Le désabusement des Québécois est tel que la première réaction de plusieurs aux accusations déposées mardi contre l'ancien ministre Tony Tomassi a été: «Ça a été bien trop long!» Oui, les enquêtes policières prennent du temps. Et pour cause: plus un dossier est délicat, plus les policiers et les procureurs veulent minimiser les risques que la cause échoue devant les tribunaux.        

Contrairement à ce que certains ont dit, l'affaire Tomassi ne confirme ni n'infirme la nécessité d'une enquête publique sur l'industrie de la construction. Le député Tomassi est mêlé à un scandale mais celui-ci n'a rien à voir avec les travaux publics. Il n'a rien à voir non plus, du moins directement, avec le financement des partis politiques.

Une enquête publique est nécessaire, comme nous l'avons écrit ici plusieurs fois, mais le dossier Tomassi est un cas à part. Hier, les partis d'opposition ont sommé le député de LaFontaine de «réfléchir à son avenir» (lire démissionner). Depuis son expulsion du conseil des ministres il y a un an et demi, M. Tomassi a été absent plus souvent qu'à son tour de l'Assemblée nationale. Au cours des prochains mois, il consacrera ses énergies à se défendre des accusations portées contre lui. Sera-t-il en mesure de représenter efficacement les électeurs de sa circonscription? La réponse coule de source; pour le bien de ses électeurs, M. Tomassi doit céder sa place.
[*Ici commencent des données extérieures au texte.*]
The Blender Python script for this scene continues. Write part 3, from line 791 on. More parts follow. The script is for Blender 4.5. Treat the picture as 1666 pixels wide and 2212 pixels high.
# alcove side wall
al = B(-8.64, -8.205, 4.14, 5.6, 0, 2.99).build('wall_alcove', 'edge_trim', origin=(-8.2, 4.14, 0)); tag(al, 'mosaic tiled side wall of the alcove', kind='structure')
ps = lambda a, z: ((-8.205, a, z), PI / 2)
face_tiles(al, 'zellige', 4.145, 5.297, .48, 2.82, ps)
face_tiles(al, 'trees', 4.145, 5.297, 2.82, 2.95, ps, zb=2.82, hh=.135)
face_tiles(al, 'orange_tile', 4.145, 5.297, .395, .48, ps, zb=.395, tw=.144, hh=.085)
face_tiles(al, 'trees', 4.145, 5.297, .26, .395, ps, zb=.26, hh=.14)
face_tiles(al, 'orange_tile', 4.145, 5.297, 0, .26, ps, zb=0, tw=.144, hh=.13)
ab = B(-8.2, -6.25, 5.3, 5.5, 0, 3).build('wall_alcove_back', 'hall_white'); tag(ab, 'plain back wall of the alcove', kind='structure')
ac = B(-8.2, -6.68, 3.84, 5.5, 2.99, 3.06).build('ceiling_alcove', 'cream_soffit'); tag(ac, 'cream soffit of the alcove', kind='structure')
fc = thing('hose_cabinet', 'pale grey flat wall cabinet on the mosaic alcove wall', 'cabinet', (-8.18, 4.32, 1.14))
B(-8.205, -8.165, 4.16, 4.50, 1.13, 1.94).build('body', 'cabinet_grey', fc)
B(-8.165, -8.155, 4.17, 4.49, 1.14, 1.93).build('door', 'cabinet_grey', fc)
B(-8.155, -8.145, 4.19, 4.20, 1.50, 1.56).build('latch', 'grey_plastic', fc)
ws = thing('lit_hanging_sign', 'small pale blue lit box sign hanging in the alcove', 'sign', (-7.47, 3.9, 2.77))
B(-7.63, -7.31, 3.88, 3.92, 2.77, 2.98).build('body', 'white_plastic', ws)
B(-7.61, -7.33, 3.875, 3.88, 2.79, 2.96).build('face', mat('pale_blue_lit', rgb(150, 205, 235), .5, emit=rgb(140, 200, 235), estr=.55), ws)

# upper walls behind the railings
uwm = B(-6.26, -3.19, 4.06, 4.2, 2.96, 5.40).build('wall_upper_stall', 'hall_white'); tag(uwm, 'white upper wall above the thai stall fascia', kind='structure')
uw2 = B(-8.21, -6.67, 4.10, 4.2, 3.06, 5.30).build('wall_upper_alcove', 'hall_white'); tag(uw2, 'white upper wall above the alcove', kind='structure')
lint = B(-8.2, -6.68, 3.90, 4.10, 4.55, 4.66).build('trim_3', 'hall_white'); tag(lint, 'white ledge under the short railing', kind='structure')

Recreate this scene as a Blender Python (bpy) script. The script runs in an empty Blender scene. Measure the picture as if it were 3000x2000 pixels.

Que devraient faire les parlementaires si l'ancien ministre décide de s'accrocher? Amir Khadir, de Québec Solidaire, compte demander à l'Assemblée nationale de destituer le député de LaFontaine. Les députés auraient tort de le suivre dans cette voie. L'Assemblée nationale a le devoir de défendre les droits fondamentaux des Québécois. Or, la présomption d'innocence fait partie de ces droits (article 33 de la Charte des droits et libertés de la personne). Si le Parlement cède à tentation du lynchage, qui s'en privera? Ce n'est pas parce que tout le monde croit M. Tomassi coupable qu'il l'est nécessairement.

La Loi sur l'Assemblée nationale prévoit que le siège d'un député est déclaré vacant si le député en question «est condamné à une peine d'emprisonnement pour un acte criminel punissable d'une peine d'emprisonnement de plus de deux ans». Si on avait voulu qu'un député seulement accusé d'un acte criminel perde son siège, on l'aurait écrit dans la loi.

Le comportement de Tony Tomassi est certes troublant mais l'affaire qui porte désormais son nom est également préoccupante pour une autre raison. Comment expliquer qu'en 2008, le premier ministre ait catapulté le député de LaFontaine au conseil des ministres? M. Charest n'avait-il pas décelé l'immense faiblesse du jugement de M. Tomassi? A-t-il pris le risque de promouvoir Tony, comme on l'a dit, simplement pour plaire au père, Donato, organisateur libéral du nord de Montréal? M. Charest doit s'expliquer à ce sujet.